Inmitten von Weizenfeldern entsteht ein kleines Dorf. Die Häuser werden aus Lehm gebaut, auf eine traditionelle und nachhaltige Art und Weise, so wie sie hier in der Region seit tausenden von Jahren gebaut werden. Der neu angepflanzte Garten bedeutet eine Abwechslung in der Landschaft; junge Obstbäume, Olivenbäume, Tomatenpflanzen, Gurken, Wassermelone, Paprika, Aubergine und viel wild wachsender parpar, Portulak, der gar nicht mehr als ein kleines bisschen Wasser und Erde braucht, um hier und da in den Zwischenräumen zu wachsen, ohne dass ihn je jemand bewusst gesäht hätte. Frauen arbeiten mit blossen Händen im Schlamm und formen aus Erde, Wasser und Stroh Lehmziegel, mit denen sie die Häuser dieses Dorfes aufbauen werden. Das Dorf heißt Jinwar und es wird ein Frauendorf werden.

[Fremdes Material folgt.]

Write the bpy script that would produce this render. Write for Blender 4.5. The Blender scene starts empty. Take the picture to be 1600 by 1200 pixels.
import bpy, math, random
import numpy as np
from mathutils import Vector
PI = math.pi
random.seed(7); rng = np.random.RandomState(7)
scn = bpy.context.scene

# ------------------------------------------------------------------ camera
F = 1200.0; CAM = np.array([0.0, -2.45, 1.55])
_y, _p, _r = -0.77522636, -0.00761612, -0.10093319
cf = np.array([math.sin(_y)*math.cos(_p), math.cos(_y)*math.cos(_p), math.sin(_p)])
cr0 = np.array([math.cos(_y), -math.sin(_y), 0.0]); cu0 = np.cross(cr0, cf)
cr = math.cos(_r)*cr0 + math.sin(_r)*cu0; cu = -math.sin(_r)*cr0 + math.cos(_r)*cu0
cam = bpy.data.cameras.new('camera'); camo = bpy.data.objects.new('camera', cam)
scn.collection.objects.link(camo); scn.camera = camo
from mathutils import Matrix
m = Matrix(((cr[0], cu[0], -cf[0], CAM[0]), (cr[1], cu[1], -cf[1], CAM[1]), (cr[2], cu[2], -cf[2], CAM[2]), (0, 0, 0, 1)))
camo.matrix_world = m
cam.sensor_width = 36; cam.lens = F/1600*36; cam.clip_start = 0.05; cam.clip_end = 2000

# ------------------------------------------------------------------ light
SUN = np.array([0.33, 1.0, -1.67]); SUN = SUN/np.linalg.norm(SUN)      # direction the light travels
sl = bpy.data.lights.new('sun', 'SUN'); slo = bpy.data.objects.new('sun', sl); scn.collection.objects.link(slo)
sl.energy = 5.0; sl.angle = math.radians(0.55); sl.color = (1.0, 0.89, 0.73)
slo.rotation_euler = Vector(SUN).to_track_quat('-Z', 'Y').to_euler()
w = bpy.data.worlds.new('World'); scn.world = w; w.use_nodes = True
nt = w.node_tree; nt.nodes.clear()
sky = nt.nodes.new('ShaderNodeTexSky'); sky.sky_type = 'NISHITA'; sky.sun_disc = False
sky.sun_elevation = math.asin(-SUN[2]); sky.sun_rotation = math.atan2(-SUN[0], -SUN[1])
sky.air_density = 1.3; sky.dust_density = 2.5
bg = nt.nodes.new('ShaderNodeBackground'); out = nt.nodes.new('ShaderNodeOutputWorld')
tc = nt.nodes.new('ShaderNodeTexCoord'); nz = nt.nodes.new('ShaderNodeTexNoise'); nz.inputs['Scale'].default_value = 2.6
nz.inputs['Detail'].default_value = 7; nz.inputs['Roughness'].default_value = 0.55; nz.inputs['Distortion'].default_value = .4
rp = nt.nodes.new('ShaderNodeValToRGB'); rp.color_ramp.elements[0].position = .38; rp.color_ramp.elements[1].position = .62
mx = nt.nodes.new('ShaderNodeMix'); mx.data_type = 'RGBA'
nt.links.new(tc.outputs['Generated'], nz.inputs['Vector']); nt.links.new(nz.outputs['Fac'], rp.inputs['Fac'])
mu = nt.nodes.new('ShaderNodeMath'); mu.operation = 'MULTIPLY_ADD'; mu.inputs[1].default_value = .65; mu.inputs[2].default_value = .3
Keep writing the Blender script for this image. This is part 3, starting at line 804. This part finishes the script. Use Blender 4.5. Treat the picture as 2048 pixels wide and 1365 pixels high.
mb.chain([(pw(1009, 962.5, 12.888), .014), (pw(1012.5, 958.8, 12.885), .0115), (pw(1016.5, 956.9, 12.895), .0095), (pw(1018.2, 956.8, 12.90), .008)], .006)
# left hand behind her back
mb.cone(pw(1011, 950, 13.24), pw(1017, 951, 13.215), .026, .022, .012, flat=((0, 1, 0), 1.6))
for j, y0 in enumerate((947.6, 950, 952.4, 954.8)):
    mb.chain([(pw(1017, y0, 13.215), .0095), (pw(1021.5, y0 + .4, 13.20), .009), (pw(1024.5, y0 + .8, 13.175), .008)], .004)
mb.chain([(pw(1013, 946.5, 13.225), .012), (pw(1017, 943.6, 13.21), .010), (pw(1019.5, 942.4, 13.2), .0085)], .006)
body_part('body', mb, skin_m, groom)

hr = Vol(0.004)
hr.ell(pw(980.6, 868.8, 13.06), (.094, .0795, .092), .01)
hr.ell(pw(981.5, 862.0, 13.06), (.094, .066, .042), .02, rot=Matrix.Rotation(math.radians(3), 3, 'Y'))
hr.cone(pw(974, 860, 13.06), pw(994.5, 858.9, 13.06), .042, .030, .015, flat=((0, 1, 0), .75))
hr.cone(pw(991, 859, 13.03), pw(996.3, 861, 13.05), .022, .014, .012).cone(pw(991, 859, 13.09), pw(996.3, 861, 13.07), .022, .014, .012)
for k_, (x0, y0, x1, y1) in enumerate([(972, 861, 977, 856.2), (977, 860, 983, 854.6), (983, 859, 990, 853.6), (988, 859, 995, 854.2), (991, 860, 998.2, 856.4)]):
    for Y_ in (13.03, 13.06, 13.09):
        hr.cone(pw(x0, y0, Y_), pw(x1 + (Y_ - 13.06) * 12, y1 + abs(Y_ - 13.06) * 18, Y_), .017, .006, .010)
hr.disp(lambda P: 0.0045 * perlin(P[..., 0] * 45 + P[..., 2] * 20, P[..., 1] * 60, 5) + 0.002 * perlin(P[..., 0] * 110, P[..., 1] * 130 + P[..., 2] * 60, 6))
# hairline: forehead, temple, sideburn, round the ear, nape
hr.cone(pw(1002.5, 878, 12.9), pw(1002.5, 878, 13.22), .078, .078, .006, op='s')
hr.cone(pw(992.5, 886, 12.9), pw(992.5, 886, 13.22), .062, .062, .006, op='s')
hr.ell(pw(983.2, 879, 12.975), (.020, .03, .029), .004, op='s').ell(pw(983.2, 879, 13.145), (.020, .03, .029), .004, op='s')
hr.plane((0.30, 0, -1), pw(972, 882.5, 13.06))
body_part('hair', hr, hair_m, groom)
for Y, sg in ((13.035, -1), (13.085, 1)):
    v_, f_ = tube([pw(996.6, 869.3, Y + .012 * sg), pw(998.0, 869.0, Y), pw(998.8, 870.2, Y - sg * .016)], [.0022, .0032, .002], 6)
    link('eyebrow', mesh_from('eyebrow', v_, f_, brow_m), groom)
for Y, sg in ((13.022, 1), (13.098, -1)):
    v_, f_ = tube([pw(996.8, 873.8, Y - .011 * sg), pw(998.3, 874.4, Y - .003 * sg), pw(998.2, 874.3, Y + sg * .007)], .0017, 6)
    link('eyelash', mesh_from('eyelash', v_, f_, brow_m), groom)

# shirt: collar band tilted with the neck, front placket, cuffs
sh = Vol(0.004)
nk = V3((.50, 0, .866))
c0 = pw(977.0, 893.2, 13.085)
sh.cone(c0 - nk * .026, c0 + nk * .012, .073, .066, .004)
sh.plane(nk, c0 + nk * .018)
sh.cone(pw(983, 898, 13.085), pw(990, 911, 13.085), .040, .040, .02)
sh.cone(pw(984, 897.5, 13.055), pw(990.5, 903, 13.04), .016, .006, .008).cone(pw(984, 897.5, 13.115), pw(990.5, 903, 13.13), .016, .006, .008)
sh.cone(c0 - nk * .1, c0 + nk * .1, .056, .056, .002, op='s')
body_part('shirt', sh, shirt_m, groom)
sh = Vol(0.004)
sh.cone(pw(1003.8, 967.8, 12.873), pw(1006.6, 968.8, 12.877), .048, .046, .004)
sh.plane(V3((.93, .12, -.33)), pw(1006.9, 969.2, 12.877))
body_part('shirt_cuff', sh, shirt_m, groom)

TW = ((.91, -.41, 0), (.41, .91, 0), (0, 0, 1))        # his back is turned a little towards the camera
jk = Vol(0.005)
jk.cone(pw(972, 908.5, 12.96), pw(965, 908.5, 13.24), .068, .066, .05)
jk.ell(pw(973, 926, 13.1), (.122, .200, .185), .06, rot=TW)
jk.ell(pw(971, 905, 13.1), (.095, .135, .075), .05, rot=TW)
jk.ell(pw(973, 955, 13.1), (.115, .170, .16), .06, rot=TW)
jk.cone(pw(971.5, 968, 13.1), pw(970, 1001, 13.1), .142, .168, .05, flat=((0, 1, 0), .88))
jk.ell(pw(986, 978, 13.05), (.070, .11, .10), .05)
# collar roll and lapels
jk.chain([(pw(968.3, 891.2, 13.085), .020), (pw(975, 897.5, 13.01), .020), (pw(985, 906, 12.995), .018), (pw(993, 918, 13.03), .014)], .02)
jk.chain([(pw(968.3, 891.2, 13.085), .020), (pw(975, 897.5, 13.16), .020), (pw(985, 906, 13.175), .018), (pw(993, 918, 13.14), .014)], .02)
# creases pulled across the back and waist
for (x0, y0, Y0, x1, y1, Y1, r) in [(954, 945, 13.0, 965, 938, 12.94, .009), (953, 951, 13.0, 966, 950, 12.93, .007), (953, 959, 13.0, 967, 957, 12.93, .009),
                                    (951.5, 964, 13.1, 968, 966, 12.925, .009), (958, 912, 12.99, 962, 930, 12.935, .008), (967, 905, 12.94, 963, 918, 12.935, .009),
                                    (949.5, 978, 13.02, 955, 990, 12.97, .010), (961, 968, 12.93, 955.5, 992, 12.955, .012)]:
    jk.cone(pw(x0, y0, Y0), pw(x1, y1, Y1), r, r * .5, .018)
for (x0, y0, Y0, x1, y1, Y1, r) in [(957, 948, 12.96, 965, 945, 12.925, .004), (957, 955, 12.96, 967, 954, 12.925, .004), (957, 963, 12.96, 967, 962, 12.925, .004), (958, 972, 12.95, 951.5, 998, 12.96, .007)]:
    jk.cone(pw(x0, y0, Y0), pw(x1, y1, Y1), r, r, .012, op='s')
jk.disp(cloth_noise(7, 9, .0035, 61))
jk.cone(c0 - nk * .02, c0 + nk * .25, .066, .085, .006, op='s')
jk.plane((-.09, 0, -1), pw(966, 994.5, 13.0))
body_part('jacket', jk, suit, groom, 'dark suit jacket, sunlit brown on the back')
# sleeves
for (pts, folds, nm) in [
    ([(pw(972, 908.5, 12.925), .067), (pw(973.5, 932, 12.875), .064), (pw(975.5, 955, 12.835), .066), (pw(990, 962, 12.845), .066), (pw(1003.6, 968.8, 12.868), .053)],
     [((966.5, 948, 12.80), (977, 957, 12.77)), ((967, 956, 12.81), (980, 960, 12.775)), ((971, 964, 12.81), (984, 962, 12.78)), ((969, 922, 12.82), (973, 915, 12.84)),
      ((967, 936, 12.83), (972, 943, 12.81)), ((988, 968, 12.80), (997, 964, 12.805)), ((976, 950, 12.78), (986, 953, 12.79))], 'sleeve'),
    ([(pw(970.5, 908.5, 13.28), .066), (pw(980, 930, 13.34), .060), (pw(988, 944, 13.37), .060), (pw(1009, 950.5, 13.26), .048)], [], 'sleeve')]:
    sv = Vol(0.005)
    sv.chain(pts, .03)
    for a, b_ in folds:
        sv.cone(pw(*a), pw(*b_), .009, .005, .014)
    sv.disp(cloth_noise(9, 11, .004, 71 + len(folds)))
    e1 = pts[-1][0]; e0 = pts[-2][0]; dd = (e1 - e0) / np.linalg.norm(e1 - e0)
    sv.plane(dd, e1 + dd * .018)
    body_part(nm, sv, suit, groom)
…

”Jin” ist ein bedeutsames Wort in der kurdischen Sprache – es bedeutet “Frau”, steht aber zugleich dem Wort “jîn” nahe, das wiederum “Leben” bedeutet. Das kurdische Wort “war” bedeutet “Ort”, “Land”, “Heimat”. Jinwar wird ein Ort der Frauen, ein Ort, an dem Frauen zusammenkommen, leben und arbeiten, auf der Grundlage der Vision eines freien, solidarischen Lebens. Ein Projekt, das tief mit den drei grundlegenden Prinzipien des Demokratischen Konföderalismus verbunden ist: Frauenbefreiung, Demokratie und Ökologie.

In den letzten Jahren haben Frauen in Rojava/Nordsyrien eine Basis der Selbstorganisierung in allen Bereichen der Gesellschaft geschaffen, die Menschen auf der ganzen Welt beeindruckt und inspiriert. Im Kampf um ein selbstbestimmtes Leben sind Frauen jedoch noch immer mit vielen Schwierigkeiten konfrontiert. Sich von patriarchalen Strukturen zu lösen ist nicht einfach, hier wie überall. Patriachale Familienstrukturen sind immer noch stark und viele Frauen haben erst dann die Möglichkeit das Haus ihrer Eltern zu verlassen, wenn sie heiraten. Frauen, die mit diesem Familienkreislauf brechen wollen, die auf der Suche nach einem befreiten Leben sind, schließen sich oft den Selbstverteidigungseinheiten (YPJ) an, um ihr Leben der Verteidigung und Befreiung der Bevölkerung zu widmen. Jinwar eröffnet nun einen weiteren Raum für ein freies Leben auf der Grundlage einer frauenzentrierten Ethik und Werten. Es ist ein Ort der Frauen, die nicht heiraten wollen und sich nach einem selbstbestimmten Leben sehnen; es ist ein Ort der Frauen, die ihre Ehemänner und andere Familienmitglieder im Krieg verloren haben, oder die keinen Ort haben, an dem sie mit ihren Kindern bleiben wollen. Es ist ausserdem ein Ort der Frauen, die Gewalt und Repression erlebt haben – sei es durch Krieg oder andere patriarchale Unterdrückung – und die sich davon befreien wollen. Jinwar lehrt uns ein ganzheitliche Perspektive auf die Revolution. Die Frauen, die mit der Waffe in der Hand gegen den IS kämpfen und die Frauen, die in der Hitze der Sonne mit ihren Händen Lehmziegel formen, sind Teil der selben Revolution – sie kämpfen an unterschiedlichen Fronten für die selbe Vision einer befreiten Gesellschaft.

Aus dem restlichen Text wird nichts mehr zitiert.